Native-born Americans, if they have kids, when choosing a place to live give enormous importance to the school and are well aware that these vary greatly from place to  place - and not only as a result of the general socioec of the area, there are places where rents aren't sky high but the schools are OK (both in terms of educational quality  and absence of gangs etc) , but one needs to do to know which they are and do due diligence. The Cambodians tend to just assume that wherever they live, there will be a school and it will be good enough.
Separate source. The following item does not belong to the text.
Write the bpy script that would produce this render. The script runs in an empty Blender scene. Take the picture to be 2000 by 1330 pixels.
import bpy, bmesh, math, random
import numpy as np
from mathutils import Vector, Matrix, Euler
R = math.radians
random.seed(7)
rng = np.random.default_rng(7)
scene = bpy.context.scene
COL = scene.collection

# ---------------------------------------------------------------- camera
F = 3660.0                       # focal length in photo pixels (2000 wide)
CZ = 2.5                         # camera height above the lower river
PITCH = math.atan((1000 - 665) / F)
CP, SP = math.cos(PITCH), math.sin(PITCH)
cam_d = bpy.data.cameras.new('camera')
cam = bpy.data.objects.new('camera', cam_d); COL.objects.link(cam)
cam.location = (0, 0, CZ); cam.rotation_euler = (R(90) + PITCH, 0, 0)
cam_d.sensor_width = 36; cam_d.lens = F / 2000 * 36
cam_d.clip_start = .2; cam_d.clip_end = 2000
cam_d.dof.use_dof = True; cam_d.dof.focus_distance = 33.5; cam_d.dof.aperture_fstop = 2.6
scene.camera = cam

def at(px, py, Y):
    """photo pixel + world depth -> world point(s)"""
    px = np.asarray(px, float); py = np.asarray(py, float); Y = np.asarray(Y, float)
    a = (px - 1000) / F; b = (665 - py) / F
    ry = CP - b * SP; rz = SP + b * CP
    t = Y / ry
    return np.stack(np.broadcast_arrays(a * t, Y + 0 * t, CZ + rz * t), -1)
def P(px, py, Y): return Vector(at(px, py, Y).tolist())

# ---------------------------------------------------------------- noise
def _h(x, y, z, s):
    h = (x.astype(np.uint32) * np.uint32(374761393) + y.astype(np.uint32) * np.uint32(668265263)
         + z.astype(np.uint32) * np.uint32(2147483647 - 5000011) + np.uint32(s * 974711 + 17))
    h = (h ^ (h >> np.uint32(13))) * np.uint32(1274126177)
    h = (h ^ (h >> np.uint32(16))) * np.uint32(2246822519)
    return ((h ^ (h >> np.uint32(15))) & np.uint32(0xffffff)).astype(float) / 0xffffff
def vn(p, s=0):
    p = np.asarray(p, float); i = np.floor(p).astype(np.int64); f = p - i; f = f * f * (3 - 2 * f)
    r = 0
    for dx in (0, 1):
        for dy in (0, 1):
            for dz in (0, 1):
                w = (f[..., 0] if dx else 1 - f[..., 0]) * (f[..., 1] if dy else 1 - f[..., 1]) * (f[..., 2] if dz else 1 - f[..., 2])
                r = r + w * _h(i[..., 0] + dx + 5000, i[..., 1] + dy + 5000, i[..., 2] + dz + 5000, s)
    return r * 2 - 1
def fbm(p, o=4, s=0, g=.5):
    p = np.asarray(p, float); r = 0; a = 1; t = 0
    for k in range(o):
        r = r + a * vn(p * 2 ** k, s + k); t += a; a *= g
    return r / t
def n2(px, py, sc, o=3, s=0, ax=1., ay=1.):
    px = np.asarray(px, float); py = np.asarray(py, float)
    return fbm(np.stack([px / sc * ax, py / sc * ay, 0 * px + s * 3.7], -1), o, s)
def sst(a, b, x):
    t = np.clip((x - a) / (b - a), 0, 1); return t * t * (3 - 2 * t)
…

Then their kids end up in terrible, gang-infested schools with such poor quality of education they might as well not attend, and the predictable occurs.

 

I have a number of Cambodian friends settled in the US - good people, educated people  - whose kids have gone bad for precisely these reasons.

 

My Cambodian nephew and his wife won the visa lottery and just went over there a few months back. Their 2 kids -- my "grandkids", whose education I support - are still in Phnom Penh  (in a good private school)  and believe me there is no way I will let the parents bring them over to the US until I have personally visited where they live and the schools and ascertained they are of acceptable quality...and also, until the youngest is old enough not to need constant adult supervision, because another dynamic at work here is that once in the US and faced with the economic realities there (quite different than they had expected!) both parents and any other able bodied adults work fulltime, not much time to keep an eye on what the kids are up to.

 

Of course the deportation aspect isn't just because the kids got convicted or a crime, it is because the family did not bother to get citizenship. If they had, the kids would still go to jail, but deportation would not be on the cards.